In fact, most of the residents—ranchers, farmers, insurance adjustors, even lawyers and judges—held beliefs about the applicable laws that were flat wrong. But the residents got along by adhering to a few tacit norms. Cattle owners were always responsible for the damage their animals caused, whether a range was open or closed; but if the damage was minor and sporadic, property owners were expected to “lump it.” People kept rough long-term mental accounts of who owed what, and the debts were settled in kind rather than in cash. (For example, a cattleman whose cow damaged a rancher’s fence might at a later time board one of the rancher’s stray cattle at no charge.) Deadbeats and violators were punished with gossip and with occasional veiled threats or minor vandalism…
As important as tacit norms are, it would be a mistake to think that they obviate a role for government. The Shasta County ranchers may not have called in Leviathan when a cow knocked over a fence, but they were living in its shadow and knew it would step in if their informal sanctions escalated or if something bigger were at stake, such as a fight, a killing, or a dispute over women. And as we shall see, their current level of peaceful coexistence is itself the legacy of a local version of the Civilizing Process. In the 1850s, the annual homicide rate of northern California ranchers was around 45 per 100,000, comparable to those of medieval Europe.

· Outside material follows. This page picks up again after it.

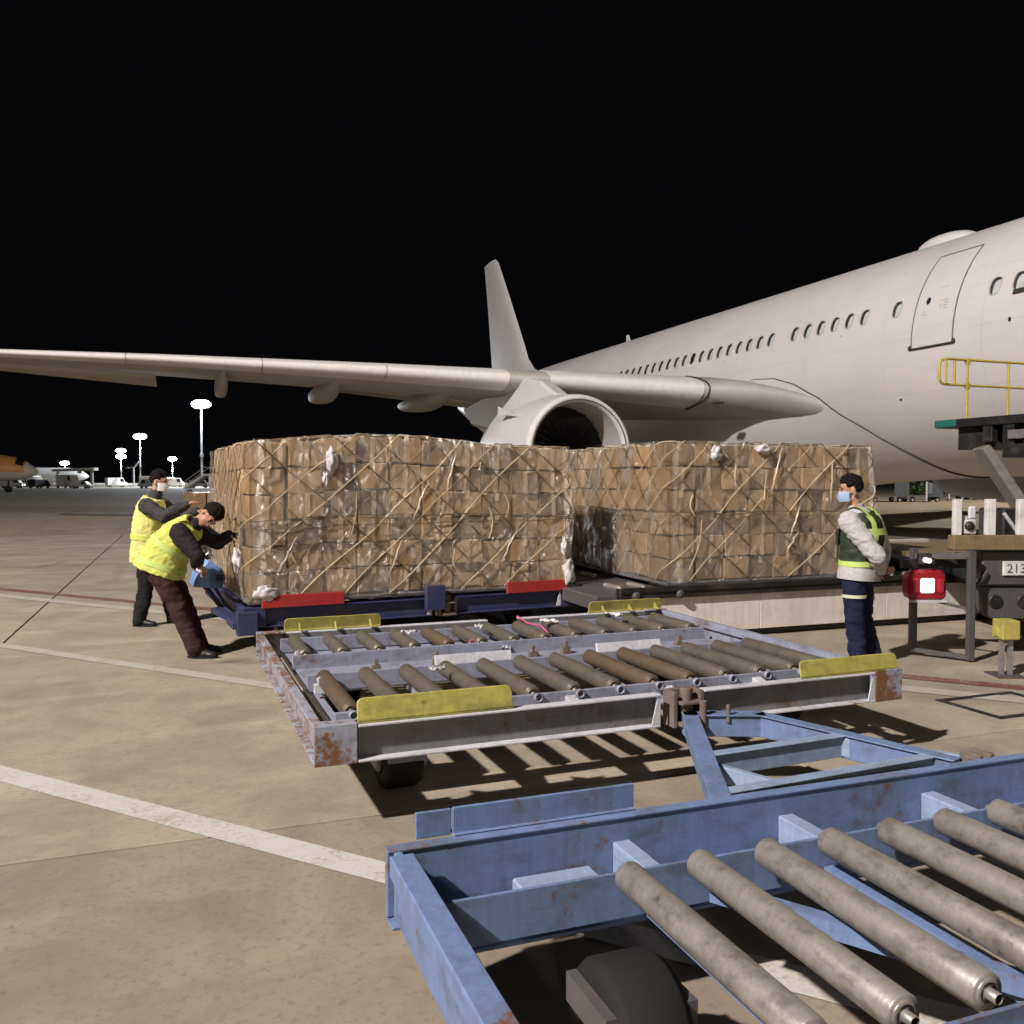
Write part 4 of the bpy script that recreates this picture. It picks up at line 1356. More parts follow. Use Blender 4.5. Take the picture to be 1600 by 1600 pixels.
def wing(side):
    sgn = lambda v: v if side > 0 else Vector((2 * AX - v.x, v.y, v.z))
    rings = [[sgn(v) for v in airfoil(*s_[1:], s_[0])] for s_ in WST]
    w_ = MB().loft(rings).build('wing', M['plane_grey'], PLANE)
    # leading edge slats
    for a1, a0 in ((13.35, 9.72), (8.72, 5.62), (5.58, 2.30), (2.26, -1.55), (-1.59, -5.4), (-5.44, -9.0)):
        rg = []
        for k in range(5):
            s_ = wst(a1 + (a0 - a1) * k / 4)
            rg.append([sgn(v) for v in airfoil(*s_[1:], s_[0], 10, 0.0, 0.11, 0.014)])
        MB().loft(rg).build('slat', M['plane_lip'], w_)
    # winglet
    s_ = WST[-1]
    top_ = [Vector((-11.3, 36.4 + 0.7 * (v.y - s_[1]) / (s_[3] - s_[1]), 7.6 + (v.x - v.x))) + Vector((0.04 * (1 if k < 18 else -1), 0, 0)) for k, v in enumerate(airfoil(*s_[1:], s_[0]))]
    MB().loft([rings[-1], [sgn(v) for v in top_]]).build('winglet', M['plane_white'], w_)
    # drooped aileron
    rg = []
    for a, zt_ in ((-0.78, 4.90), (-3.0, 5.14), (-6.0, 5.46), (-8.6, 5.80)):
        s_ = wst(a)
        c = s_[3] - s_[1]
        b0, z0_ = s_[1] + 0.66 * c, s_[2] - 0.055 * c
        rg.append([sgn(Vector(q)) for q in ((a, b0, z0_ + 0.02), (a, s_[3] + 0.05, zt_ + 0.02), (a, s_[3] + 0.05, zt_ - 0.015), (a, b0 + 0.1, z0_ - 0.10))])
    MB().loft(rg, smooth=False).build('aileron', M['plane_grey'], w_)
    # flap track fairings
    for a, hw, zb, b0, b1 in ((1.25, 0.20, 4.42, 28.6, 33.6), (4.5, 0.36, 4.26, 27.4, 33.4), (7.8, 0.46, 4.03, 26.4, 33.2), (10.6, 0.46, 3.55, 25.2, 33.0)):
        s_ = wst(a)
        rg = []
        for k in range(13):
            f_ = k / 12
            fat = max(0.02, math.sin(math.pi * min(1, f_ * 0.93 + 0.05)) ** 0.7)
            zt_ = s_[2] - 0.12
            h_ = (zt_ - zb) * fat
            rg.append([sgn(Vector((a + hw * fat * math.copysign(abs(math.cos(t_)) ** 0.6, math.cos(t_)), b0 + (b1 - b0) * f_, zt_ - h_ * 0.5 + h_ * 0.5 * math.copysign(abs(math.sin(t_)) ** 0.6, math.sin(t_))))) for t_ in [2 * math.pi * q / 16 for q in range(16)]])
        MB().loft(rg).build('flap_track_fairing', M['plane_grey'], w_)
    # dark slat-end gap and small vents under the skin
    if side > 0:
        s_ = wst(13.45)
        pts = [v + Vector((0.0, -0.01, 0)) for v in airfoil(*s_[1:], s_[0], 10, 0.0, 0.12, 0.01)]
        MB().tube(pts, 0.022, 6).build('slat_end_seal', M['plane_dark'], w_)
        m_ = MB(); m_.box(13.55, 13.75, 20.45, 20.75, 3.72, 3.77); m_.build('inlet_scoop', M['plane_dark'], w_)
    return w_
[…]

I think the theory of the Civilizing Process provides a large part of the explanation for the modern decline of violence not only because it predicted the remarkable plunge in European homicide but because it makes correct predictions about the times and places in the modern era that do not enjoy the blessed 1-per-100,000-per-year rate of modern Europe. Two of these rule-proving exceptions are zones that the Civilizing Process never fully penetrated : the lower strata of the socioeconomic scale, and the inaccessible or inhospitable territories of the globe. And two are zones in which the Civilizing Process went into reverse: the developing world, and the 1960s.